Artikel 24. Financiële organisatie

Burgemeester en wethouders zijn op grond van artikel 160 van de Gemeentewet bevoegd regels te stellen over de ambtelijke organisatie. Deze bevoegdheid betreft ook het stellen van regels voor de financiële organisatie, blijkt uit het advies van de Afdeling advisering van de Raad van State en het nader rapport uit 2003 over de wijziging van artikel 212 van de Gemeentewet.

Artikel 29 geeft een opsomming op welke terreinen van de financiële organisatie burgemeester en wethouders beleid en interne regels stellen.

Onder g

Bij het beleid en de interne regels voor de inkoop en aanbesteding kan gedacht worden aan een inkoopreglement en ook aan gemeentelijke inkoopvoorwaarden.

Onder h

Bij het beleid en de interne regels voor steunverlening en subsidieverstrekking gaat het om procedures die naleving van de Europese staatssteunregels en regels voor diensten van algemeen economisch belang, de Awb en de subsidieverordening waarborgen.

Onder i

In geval van fraude en misbruik en oneigenlijk gebruik gaat het bijvoorbeeld om het treffen van voldoende verificatiemaatregelen vooraf van de antecedenten van een aanvrager van een gemeentelijke subsidie, zodat subsidies wel daadwerkelijk worden verstrekt aan rechthebbenden.

De uitgangspunten voor de financiële organisatie zijn nodig om voor het financieel beheer en het financieel beleid aan de eisen voor rechtmatigheid, controle en verantwoording te voldoen.

Artikel 25. Interne controle

De accountant toetst jaarlijks of de gemeenterekening een getrouw beeld geeft van de gemeentelijke financiën.
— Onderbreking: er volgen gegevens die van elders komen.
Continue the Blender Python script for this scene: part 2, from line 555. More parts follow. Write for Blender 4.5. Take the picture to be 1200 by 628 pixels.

Het eerste lid draagt burgemeester en wethouders op maatregelen te treffen, zodat gedurende het jaar of vooraf aan de accountantscontrole de gemeente zelf nagaat of de cijfers in de administraties een getrouw beeld geven en of de financiële beheershandelingen die aan de baten, de lasten en de balansmutaties ten grondslag liggen, rechtmatig (zijn) verlopen.

Burgemeester en wethouders maatregelen treffen maatregelen, zodat wordt gecontroleerd of de administratie van materiële bezittingen zoals gebouwen, voertuigen, computers, voorraden en de administratie van het financieel vermogen zoals aandelen en overeenkomsten van leningen, geldmiddelen, debiteurenvorderingen e.d. overeenkomen met hetgeen de gemeente daadwerkelijk bezit. Voor veel van deze bezittingen wordt een jaarlijkse controle gevraagd.